From space into your pocket

Sony promotes its new Walkman with an alien named Plato

Sony promotes its new Walkman with an alien named PlatoBy Thérèse Balduzzi A cute alien is at the center of a major offensive by Sony Electronics in America for its new Sony Walkman product line. The 21-year-old brand wants to position itself as a trendy brand among a new generation of young music lovers.
Under the title "The Walkman has landed," Sony Electronics is launching in America the biggest campaign it has ever launched for its Sony Walkman brand. The occasion is a new series of Walkman products: the CD Walkman, the MD Walkman (minidisc player) and the Network Walkman and Memory Stick Walkman digital audio players, which can store and play music from the Internet or CDs.
The campaign, in which Sony is said to have invested around $30 million, includes TV commercials, print ads, online advertising, and event and guerrilla marketing. Its target audience is the so-called Generation Y, often called "Why?" by cynics, the stragglers of Generation X, which are the current 14- to 24-year-olds.
The star of the marketing campaign is an alien named Plato. Four TV spots - "Spaceship," "Language Lab," "Dog," and "Dorm Room" - tell how Plato lands on a college campus, takes classes, lives in a college dorm, and relaxes while always listening to music from the new Sony Walkman.
Plato likes to have fun, has a generally easygoing attitude to life and a great sense of humor. He is also technologically up to date, i.e. futuristic, and demonstrates the new digital Walkman models just imported from space to his astonished fellow students.

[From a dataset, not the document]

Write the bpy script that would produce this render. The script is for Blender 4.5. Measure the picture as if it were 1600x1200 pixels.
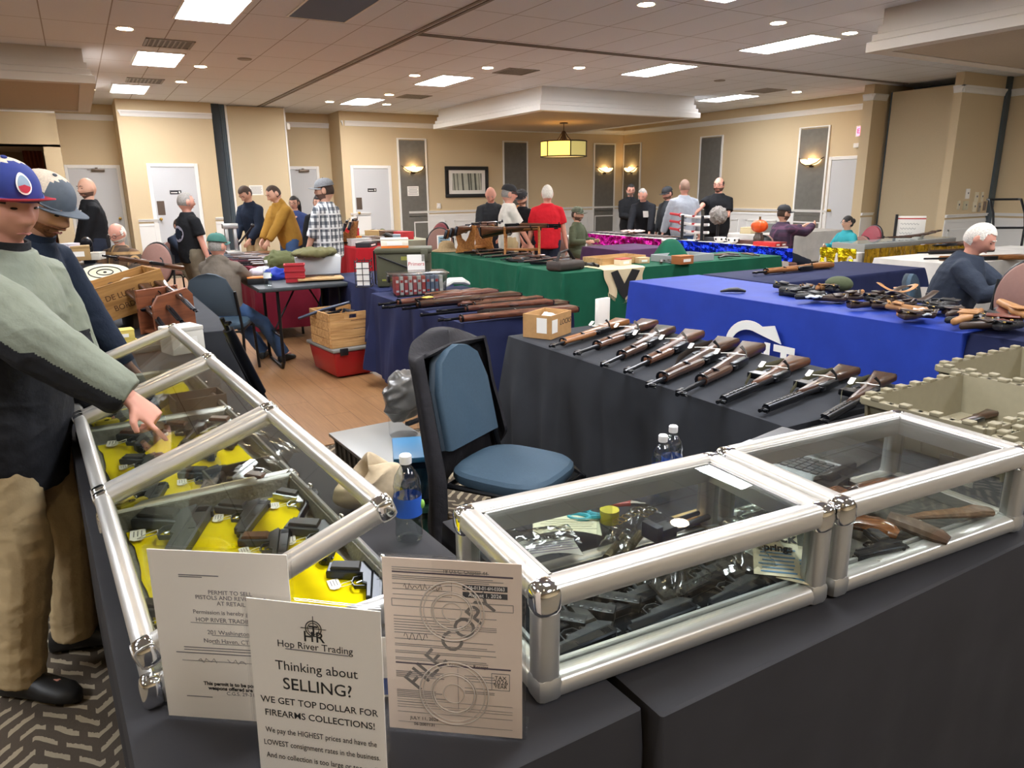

The spots will air primarily on cable stations, starting with the music station MTV. Print ads will appear in Rolling Stone, The Source and Teen People magazines, and Internet banner ads will appear on CD Now, Launch.com, MTV.com and Shockwave.com. Various links placed on search engines will direct Web surfers to the www. sony.com/walkman Web site, where they can download music.
Teenagers have no
Problems with Plato
The campaign was developed by Young & Rubicam Advertising in New York and aims to restore a trendier image to the Sony Walkman brand, one of the Japanese entertainment multinational's most successful products, which was launched in 1979. It alludes to values such as personal freedom, independence and creativity, and appeals to the savvy use of technology by today's teens.
Research conducted by Sony and Y&R showed that Generation Y listens to a wide range of music and has an optimistic outlook on life. That's why the commercials don't settle on a few musical styles, but eclectically draw from the broad spectrum of popular music.
Above all, the ability to download music from the Internet (or one's private CD collection) and then carry it around in the small, lightweight Walkmans in one's pocket should appeal to this generation and embody a piece of freedom in the 21st century.
Introducing a mascot in the form of the alien Plato is not seen as a gamble by Scott Edwards, Sony Electronics' vice president of marketing communications: "When we tested Plato in study groups, the reactions were very positive. Teenagers accepted him unconditionally and liked his personality."